Anyway, to respond to the first post in this thread, and whether that method will work comparably with commercial yeast... Lately, I've all but given up on bothering to use my kitchenaid for bread or pizza dough. My current method:

---------
100% Flour (King Arthur AP/Bread) (1kg)
70% Filtered Water (700g)
2.4% Salt (24g)
.3% ADY (3g)

Mix the dry together. Add the water. Mix with a wooden spoon until there isn't any raw flour sitting in the bottom of the bowl (but don't worry about it being really shaggy). Wait 10 minutes. Wet your hands and a dough scraper, and pull out the big lump. Stretch it out on a counter, massage out the big lumps, then fold it back up and put it back in the bowl. Repeat this 2 more times. Bulk rise 6+ hours at room temp (if you're in a hurry or didn't plan too far ahead), or (ideally) 2-5 days in the fridge. Makes about 1700g of dough, which I separate into 6 ~280g balls, for 6 14-16" pies.
---------

I wrote this on another site the other day, and put in a point about 70% dough being somewhat difficult to work with, and requiring a lot of bench flour. I can't imagine what 82% + the flour-weakening effects of 18 hours of sourdough action would be like.

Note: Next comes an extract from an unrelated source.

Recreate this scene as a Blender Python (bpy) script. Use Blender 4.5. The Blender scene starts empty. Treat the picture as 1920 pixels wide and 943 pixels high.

I can't tell if I've reached some sort of zen state of dough production, or I've just gotten lazy, but this current method produces as good a dough (for me) as anything requiring more or more complicated kneading. It's easy, flexible time-wise, and produces an extensible, springy, moist, well-charred dough at 680 degrees in my home oven. I'll grant it's probably not on the level of your sourdough (with less than 2 days rise, the flavor can be a bit flat, and it starts to go stale pretty much by the time it's reached room temperature), but it's proof that the stretch and fold method works just fine for ADY/IDY.